Tadillenme…

3 Nisan 2010 Cumartesi

Şu an size tiner kokusundan sebep kelle olmuş bir şekilde sesleniyorum sevgili okur. Tadilatperver insan anamın teşvikleriyle başlayan tadilleme işleri evimizi bir haftadır afet bölgesine çevirdi. Gözde insanından sığınma hakkı talep ettim; saolsun tadilatın birkaç gününü kendisinin rezidansında geçirdim. Hatta bu sabah ewime dönünce kendisinden devamlı oturma ve çalışma izni talep etmeye karar verdim. Zira adeta Big Bang 15 dakka önce gerçekleşmişçesine evimizi kaplayan toz bulutu görüş alanımı neredeyse sıfıra indirgerken, yerlere serilmiş gazete kağıtları ve “laylon”larla beraber kafamı gözümü yarmam için gerekli ortamı ziyadesiyle sağlıyordu.
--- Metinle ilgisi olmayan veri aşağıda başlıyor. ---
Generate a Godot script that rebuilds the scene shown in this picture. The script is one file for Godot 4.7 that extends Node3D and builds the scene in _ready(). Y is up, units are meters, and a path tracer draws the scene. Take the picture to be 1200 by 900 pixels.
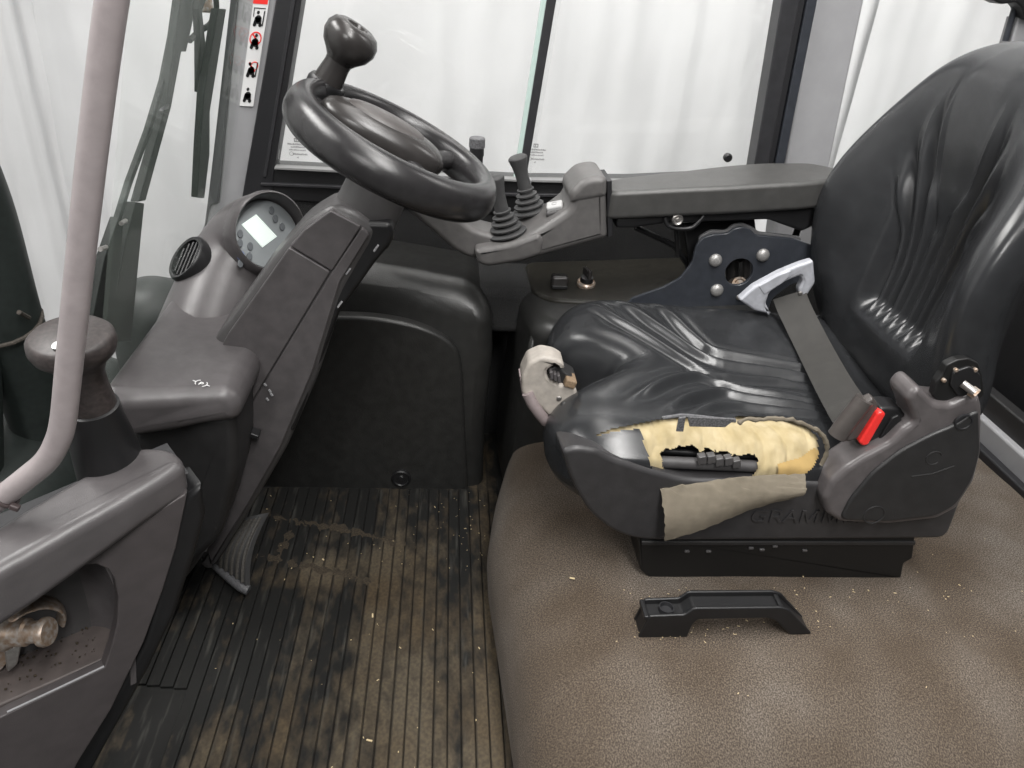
extends Node3D
# A forklift cab seen through its door opening: x runs towards the rear, y up, the door side is +z.

const CREASE := 40.0

# ---------------------------------------------------------------- mesh collector
class Mb:
	var v := PackedVector3Array()

	func tri(a: Vector3, b: Vector3, c: Vector3) -> void:
		v.append(a); v.append(b); v.append(c)

	func quad(a: Vector3, b: Vector3, c: Vector3, d: Vector3) -> void:
		tri(a, b, c); tri(a, c, d)

	func outward(from: int) -> void:      # a closed shape added since «from» gets faces that look outwards
		var vol := 0.0
		var o := v[from] if from < v.size() else Vector3.ZERO
		for i in range(from, v.size(), 3):
			vol += (v[i] - o).dot((v[i + 1] - o).cross(v[i + 2] - o))
		if vol < 0.0:
			flip(from)

	func flip(from: int) -> void:
		for i in range(from, v.size(), 3):
			var t := v[i + 1]
			v[i + 1] = v[i + 2]
			v[i + 2] = t

	func shift(from: int, xf: Transform3D) -> void:
		for i in range(from, v.size()):
			v[i] = xf * v[i]

	func turned(xf: Transform3D) -> Mb:
		shift(0, xf)
		outward(0)
		return self

	func warp(f: Callable, from := 0) -> void:
		for i in range(from, v.size()):
			v[i] = f.call(v[i])

	# rings of equal length; closed rings
	func loft(rings: Array, cap0 := true, cap1 := true) -> void:
		var from := v.size()
		for r in range(rings.size() - 1):
			var a: PackedVector3Array = rings[r]
			var b: PackedVector3Array = rings[r + 1]
			var n := a.size()
			for i in n:
				var j := (i + 1) % n
				quad(a[i], a[j], b[j], b[i])
		for e in 2:
			if (e == 0 and cap0) or (e == 1 and cap1):
				var r: PackedVector3Array = rings[0] if e == 0 else rings[rings.size() - 1]
				var m := Vector3.ZERO
				for p in r:
					m += p
				m /= r.size()
				for i in r.size():
					if e == 0:
						tri(m, r[(i + 1) % r.size()], r[i])
					else:
						tri(m, r[i], r[(i + 1) % r.size()])
		outward(from)

	func grid(f: Callable, nu: int, nv: int, keep = null) -> void:
		var pts := []
		for i in nu + 1:
			var row := PackedVector3Array()
			for j in nv + 1:
				row.append(f.call(float(i) / nu, float(j) / nv))
			pts.append(row)
		for i in nu:
			for j in nv:
				if keep != null and not keep.call((float(i) + 0.5) / nu, (float(j) + 0.5) / nv):
					continue
				quad(pts[i][j], pts[i + 1][j], pts[i + 1][j + 1], pts[i][j + 1])

	# a sheet with thickness: f gives the face, g the back
	func slab(f: Callable, g: Callable, nu: int, nv: int) -> void:
		var from := v.size()
		var a := []
		var b := []
		for i in nu + 1:
			var ra := PackedVector3Array()
			var rb := PackedVector3Array()
			for j in nv + 1:
				ra.append(f.call(float(i) / nu, float(j) / nv))
				rb.append(g.call(float(i) / nu, float(j) / nv))
			a.append(ra); b.append(rb)
		for i in nu:
			for j in nv:
				quad(a[i][j], a[i + 1][j], a[i + 1][j + 1], a[i][j + 1])
				quad(b[i][j], b[i][j + 1], b[i + 1][j + 1], b[i + 1][j])
		for i in nu:
			quad(a[i][0], b[i][0], b[i + 1][0], a[i + 1][0])
			quad(a[i][nv], a[i + 1][nv], b[i + 1][nv], b[i][nv])
		for j in nv:
			quad(a[0][j], a[0][j + 1], b[0][j + 1], b[0][j])
			quad(a[nu][j], b[nu][j], b[nu][j + 1], a[nu][j + 1])
		outward(from)

	func tube(path: PackedVector3Array, radius, n := 14, closed := false) -> void:
		var rings := []
		var side := Vector3.ZERO
		var m := path.size()
		for i in m:
			var d: Vector3
			if closed:
				d = path[(i + 1) % m] - path[(i + m - 1) % m]
			else:
				d = path[mini(i + 1, m - 1)] - path[maxi(i - 1, 0)]
			d = d.normalized()
			if side == Vector3.ZERO:
				side = d.cross(Vector3.UP if absf(d.y) < 0.9 else Vector3.RIGHT).normalized()
			side = (side - d * side.dot(d)).normalized()
			var up := d.cross(side)
			var r: float = radius[i] if radius is Array or radius is PackedFloat32Array else radius
			var ring := PackedVector3Array()
			for k in n:
				var a := TAU * k / n
				ring.append(path[i] + (side * cos(a) + up * sin(a)) * r)
			rings.append(ring)
		if closed:
			rings.append(rings[0])
			loft(rings, false, false)
		else:
			loft(rings)

	# profile of (radius, height) turned about +y of xf
	func lathe(profile: Array, xf: Transform3D, n := 32) -> void:
		var rings := []
		for p: Vector2 in profile:
			var ring := PackedVector3Array()
			for k in n:
				var a := TAU * k / n
				ring.append(xf * Vector3(cos(a) * maxf(p.x, 0.00001), p.y, sin(a) * maxf(p.x, 0.00001)))
			rings.append(ring)
		loft(rings)

	# outline in the xy plane from z0 to z1, edges rounded by bev
	func prism(outline: PackedVector2Array, z0: float, z1: float, bev := 0.0, xf := Transform3D.IDENTITY, seg := 4) -> void:
		var from := v.size()
		var o := outline.duplicate()
		if Geometry2D.is_polygon_clockwise(o):
			o.reverse()
		var n := o.size()
		var nor := PackedVector2Array()
		for i in n:
			var e0 := (o[i] - o[(i + n - 1) % n]).normalized()
			var e1 := (o[(i + 1) % n] - o[i]).normalized()
			var m := Vector2(e0.y + e1.y, -e0.x - e1.x)
			var l := m.length()
			nor.append(m / maxf(l * l / 2.0, 0.6) if l > 0.001 else Vector2(e1.y, -e1.x))
		var levels := []
		if bev <= 0.0:
			levels = [Vector2(0, z0), Vector2(0, z1)]
		else:
			for k in seg + 1:
				var a := PI / 2 * k / seg
				levels.append(Vector2(bev * (1 - sin(a)), z0 + bev * (1 - cos(a))))
			for k in seg + 1:
				var a := PI / 2 * (seg - k) / seg
				levels.append(Vector2(bev * (1 - sin(a)), z1 - bev * (1 - cos(a))))
		var rings := []
		for l: Vector2 in levels:
			var ring := PackedVector3Array()
			for i in n:
				var q: Vector2 = o[i] - nor[i] * l.x
				ring.append(Vector3(q.x, q.y, l.y))
			rings.append(ring)
		for r in range(rings.size() - 1):
			for i in n:
				var j := (i + 1) % n
				quad(rings[r][i], rings[r][j], rings[r + 1][j], rings[r + 1][i])
		for e in 2:
			var ring: PackedVector3Array = rings[0] if e == 0 else rings[rings.size() - 1]
			var flat := PackedVector2Array()
			for p in ring:
				flat.append(Vector2(p.x, p.y))
			var t := Geometry2D.triangulate_polygon(flat)
			if t.is_empty():
				t = Geometry2D.triangulate_polygon(o)
			for i in range(0, t.size(), 3):
				var a := ring[t[i]]
				var b := ring[t[i + 1]]
				var c := ring[t[i + 2]]
				var up := (b - a).cross(c - a).z > 0.0
				if up == (e == 1):
					tri(a, b, c)
				else:
					tri(a, c, b)
		shift(from, xf)

	# box with rounded edges, centred on xf
	func rbox(size: Vector3, r: float, xf := Transform3D.IDENTITY, seg := 3) -> void:
		var from := v.size()
		var h := size / 2
		r = minf(r, minf(h.x, minf(h.y, h.z)) * 0.999)
		for axis in 3:
			for s in [-1.0, 1.0]:
				var u := (axis + 1) % 3
				var w := (axis + 2) % 3
				var cu := marks(h[u], r, seg)
				var cw := marks(h[w], r, seg)
				var pts := []
				for a: float in cu:
					var row := PackedVector3Array()
					for b: float in cw:
						var q := Vector3.ZERO
						q[axis] = s * h[axis]; q[u] = a; q[w] = b
						var inner := q.clamp(-h + Vector3(r, r, r), h - Vector3(r, r, r))
						row.append(inner + (q - inner).normalized() * r)
					pts.append(row)
				for i in cu.size() - 1:
					for j in cw.size() - 1:
						if s > 0:
							quad(pts[i][j], pts[i + 1][j], pts[i + 1][j + 1], pts[i][j + 1])
						else:
							quad(pts[i][j], pts[i][j + 1], pts[i + 1][j + 1], pts[i + 1][j])
		shift(from, xf)

	func marks(h: float, r: float, seg: int) -> PackedFloat32Array:
		var c := PackedFloat32Array()
		for k in seg + 1:
			c.append(-h + r * (1 - tan(PI / 4 * (1 - float(k) / seg))))
		for k in seg + 1:
			c.append(h - r * (1 - tan(PI / 4 * float(k) / seg)))
		return c

	func commit(crease := 40.0, uv = null) -> ArrayMesh:
		var n := v.size()
		var face := PackedVector3Array()
		face.resize(n / 3)
		var at := {}
		var keys := []
		keys.resize(n)
		for t in n / 3:
			face[t] = (v[3 * t + 1] - v[3 * t]).cross(v[3 * t + 2] - v[3 * t])
			for k in 3:
				var key := Vector3i((v[3 * t + k] * 20000.0).round())
				keys[3 * t + k] = key
				if at.has(key):
					at[key].append(t)
				else:
					at[key] = [t]
		var limit := cos(deg_to_rad(crease))
		var pos := PackedVector3Array()
		var nor := PackedVector3Array()
		var uvs := PackedVector2Array()
		for t in n / 3:
			var f := face[t]
			if f.length_squared() < 1e-20:
				continue
			var fn := f.normalized()
			for k in [0, 2, 1]:
				var s := Vector3.ZERO
				for o in at[keys[3 * t + k]]:
					var g := face[o]
					if g.dot(fn) > limit * g.length():
						s += g
				pos.append(v[3 * t + k])
				nor.append(s.normalized() if s.length_squared() > 1e-22 else fn)
				if uv != null:
					uvs.append(uv.call(v[3 * t + k]))
		var arr := []
		arr.resize(Mesh.ARRAY_MAX)
		arr[Mesh.ARRAY_VERTEX] = pos
		arr[Mesh.ARRAY_NORMAL] = nor
		if uv != null:
			arr[Mesh.ARRAY_TEX_UV] = uvs
		var am := ArrayMesh.new()
		am.add_surface_from_arrays(Mesh.PRIMITIVE_TRIANGLES, arr)
		return am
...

Fakat asıl heyecanı kıyafetlerimi ararken yaşadım; Camel Trophy tadındaki bu mücadele hurç yığınlarının üzerine tırmanma, koli kaldırma ve didiklenme etaplarından oluşuyordu. Tinere hiç değinmiyorum, artık keyif vermeye başladı çünkü. Gelgelelim hayatımda ilk defa (ve sanırım son defa) Franz Ferdinand dinleyen ve kendi arasında İngilizce konuşan 2 dene usta ile de karşılaştım ki artıkın ölsem de gam yemem sanırm.
Bu yazının ana fikri: tadilat yapmayın olum.. valla bak.. çok fena bişi…
Öle bok içinde yaşayın..
PİYES: Bide evde olduğum süre boyunca döner, lahmacun yemekten de tiksindim lan!